>>>
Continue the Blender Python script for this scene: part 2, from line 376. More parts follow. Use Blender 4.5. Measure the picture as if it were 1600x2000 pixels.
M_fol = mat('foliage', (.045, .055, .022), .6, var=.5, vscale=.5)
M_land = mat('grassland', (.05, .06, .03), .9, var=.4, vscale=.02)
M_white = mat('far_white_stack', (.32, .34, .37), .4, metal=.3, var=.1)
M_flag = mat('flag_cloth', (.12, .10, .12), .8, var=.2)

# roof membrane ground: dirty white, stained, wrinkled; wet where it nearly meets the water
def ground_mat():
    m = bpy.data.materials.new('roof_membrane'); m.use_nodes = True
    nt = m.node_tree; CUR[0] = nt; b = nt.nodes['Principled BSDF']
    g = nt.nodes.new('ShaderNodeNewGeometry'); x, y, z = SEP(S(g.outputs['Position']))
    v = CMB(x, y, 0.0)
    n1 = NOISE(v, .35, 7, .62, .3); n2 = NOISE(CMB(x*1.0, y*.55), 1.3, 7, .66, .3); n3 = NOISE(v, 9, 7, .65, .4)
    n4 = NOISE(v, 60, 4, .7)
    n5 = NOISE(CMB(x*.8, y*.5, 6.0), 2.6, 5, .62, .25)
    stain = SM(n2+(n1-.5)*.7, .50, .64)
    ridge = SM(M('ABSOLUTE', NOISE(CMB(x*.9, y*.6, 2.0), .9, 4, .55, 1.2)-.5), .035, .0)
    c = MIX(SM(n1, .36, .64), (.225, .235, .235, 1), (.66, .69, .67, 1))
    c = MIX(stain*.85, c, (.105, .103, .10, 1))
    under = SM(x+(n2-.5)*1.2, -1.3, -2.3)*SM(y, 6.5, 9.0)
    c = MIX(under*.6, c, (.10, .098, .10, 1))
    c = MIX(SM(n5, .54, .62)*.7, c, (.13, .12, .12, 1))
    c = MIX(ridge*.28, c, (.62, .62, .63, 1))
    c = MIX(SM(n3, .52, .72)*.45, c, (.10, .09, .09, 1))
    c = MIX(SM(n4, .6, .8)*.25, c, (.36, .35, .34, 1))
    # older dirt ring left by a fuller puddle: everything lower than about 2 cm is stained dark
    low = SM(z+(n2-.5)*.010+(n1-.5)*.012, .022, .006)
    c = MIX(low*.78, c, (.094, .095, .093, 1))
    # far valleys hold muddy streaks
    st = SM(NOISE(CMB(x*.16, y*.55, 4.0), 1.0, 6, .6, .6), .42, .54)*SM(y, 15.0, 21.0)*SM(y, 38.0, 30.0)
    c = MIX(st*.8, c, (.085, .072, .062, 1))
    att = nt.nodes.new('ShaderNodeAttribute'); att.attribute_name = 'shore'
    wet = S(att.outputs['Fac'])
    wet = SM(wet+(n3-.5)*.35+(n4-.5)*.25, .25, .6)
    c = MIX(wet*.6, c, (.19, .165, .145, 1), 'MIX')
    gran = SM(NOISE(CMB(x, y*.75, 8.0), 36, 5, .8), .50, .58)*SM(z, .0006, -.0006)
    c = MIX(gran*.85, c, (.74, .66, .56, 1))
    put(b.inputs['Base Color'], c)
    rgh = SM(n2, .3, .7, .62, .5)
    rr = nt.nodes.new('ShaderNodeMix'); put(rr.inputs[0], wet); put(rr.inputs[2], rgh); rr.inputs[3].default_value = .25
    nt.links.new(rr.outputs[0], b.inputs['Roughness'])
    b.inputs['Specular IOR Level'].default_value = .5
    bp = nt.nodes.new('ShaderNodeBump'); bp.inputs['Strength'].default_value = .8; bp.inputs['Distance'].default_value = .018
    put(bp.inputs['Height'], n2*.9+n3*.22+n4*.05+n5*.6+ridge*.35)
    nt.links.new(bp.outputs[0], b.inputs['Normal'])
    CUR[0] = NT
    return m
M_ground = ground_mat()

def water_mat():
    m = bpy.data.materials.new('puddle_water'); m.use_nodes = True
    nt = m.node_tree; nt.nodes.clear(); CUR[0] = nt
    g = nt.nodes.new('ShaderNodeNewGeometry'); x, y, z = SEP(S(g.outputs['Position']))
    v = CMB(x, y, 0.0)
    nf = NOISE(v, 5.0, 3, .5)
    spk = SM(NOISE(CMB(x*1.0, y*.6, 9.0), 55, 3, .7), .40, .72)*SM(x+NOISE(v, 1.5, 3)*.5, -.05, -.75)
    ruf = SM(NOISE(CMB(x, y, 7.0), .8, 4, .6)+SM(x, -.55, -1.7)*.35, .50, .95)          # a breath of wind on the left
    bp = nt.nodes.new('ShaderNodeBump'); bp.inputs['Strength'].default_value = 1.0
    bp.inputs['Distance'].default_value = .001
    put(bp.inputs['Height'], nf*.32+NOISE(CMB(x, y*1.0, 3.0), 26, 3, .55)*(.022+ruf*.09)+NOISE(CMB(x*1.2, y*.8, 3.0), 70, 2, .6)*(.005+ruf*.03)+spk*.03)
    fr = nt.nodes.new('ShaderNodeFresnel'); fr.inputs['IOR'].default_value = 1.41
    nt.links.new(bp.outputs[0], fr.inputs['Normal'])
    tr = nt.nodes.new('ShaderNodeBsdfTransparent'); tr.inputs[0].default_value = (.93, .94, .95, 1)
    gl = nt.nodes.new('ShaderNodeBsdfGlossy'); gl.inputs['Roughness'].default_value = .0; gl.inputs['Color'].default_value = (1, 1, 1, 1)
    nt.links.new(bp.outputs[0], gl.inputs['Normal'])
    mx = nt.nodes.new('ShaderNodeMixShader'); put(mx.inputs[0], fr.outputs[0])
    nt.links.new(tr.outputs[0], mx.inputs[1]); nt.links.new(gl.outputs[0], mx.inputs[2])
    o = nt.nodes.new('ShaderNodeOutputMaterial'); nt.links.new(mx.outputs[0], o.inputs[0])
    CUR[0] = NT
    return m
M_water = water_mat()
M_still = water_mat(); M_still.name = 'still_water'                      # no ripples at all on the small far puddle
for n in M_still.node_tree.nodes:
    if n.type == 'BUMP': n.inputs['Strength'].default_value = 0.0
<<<
Written request: Within the listing above, locate the line containing "c = MIX(under*.6, c, (.10, .098, .10, 1))" and the line containing "M_ground = ground_mat()". Reproduce those two lines and all lines between them exactly, with nothing added.

Response:
    c = MIX(under*.6, c, (.10, .098, .10, 1))
    c = MIX(SM(n5, .54, .62)*.7, c, (.13, .12, .12, 1))
    c = MIX(ridge*.28, c, (.62, .62, .63, 1))
    c = MIX(SM(n3, .52, .72)*.45, c, (.10, .09, .09, 1))
    c = MIX(SM(n4, .6, .8)*.25, c, (.36, .35, .34, 1))
    # older dirt ring left by a fuller puddle: everything lower than about 2 cm is stained dark
    low = SM(z+(n2-.5)*.010+(n1-.5)*.012, .022, .006)
    c = MIX(low*.78, c, (.094, .095, .093, 1))
    # far valleys hold muddy streaks
    st = SM(NOISE(CMB(x*.16, y*.55, 4.0), 1.0, 6, .6, .6), .42, .54)*SM(y, 15.0, 21.0)*SM(y, 38.0, 30.0)
    c = MIX(st*.8, c, (.085, .072, .062, 1))
    att = nt.nodes.new('ShaderNodeAttribute'); att.attribute_name = 'shore'
    wet = S(att.outputs['Fac'])
    wet = SM(wet+(n3-.5)*.35+(n4-.5)*.25, .25, .6)
    c = MIX(wet*.6, c, (.19, .165, .145, 1), 'MIX')
    gran = SM(NOISE(CMB(x, y*.75, 8.0), 36, 5, .8), .50, .58)*SM(z, .0006, -.0006)
    c = MIX(gran*.85, c, (.74, .66, .56, 1))
    put(b.inputs['Base Color'], c)
    rgh = SM(n2, .3, .7, .62, .5)
    rr = nt.nodes.new('ShaderNodeMix'); put(rr.inputs[0], wet); put(rr.inputs[2], rgh); rr.inputs[3].default_value = .25
    nt.links.new(rr.outputs[0], b.inputs['Roughness'])
    b.inputs['Specular IOR Level'].default_value = .5
    bp = nt.nodes.new('ShaderNodeBump'); bp.inputs['Strength'].default_value = .8; bp.inputs['Distance'].default_value = .018
    put(bp.inputs['Height'], n2*.9+n3*.22+n4*.05+n5*.6+ridge*.35)
    nt.links.new(bp.outputs[0], b.inputs['Normal'])
    CUR[0] = NT
    return m
M_ground = ground_mat()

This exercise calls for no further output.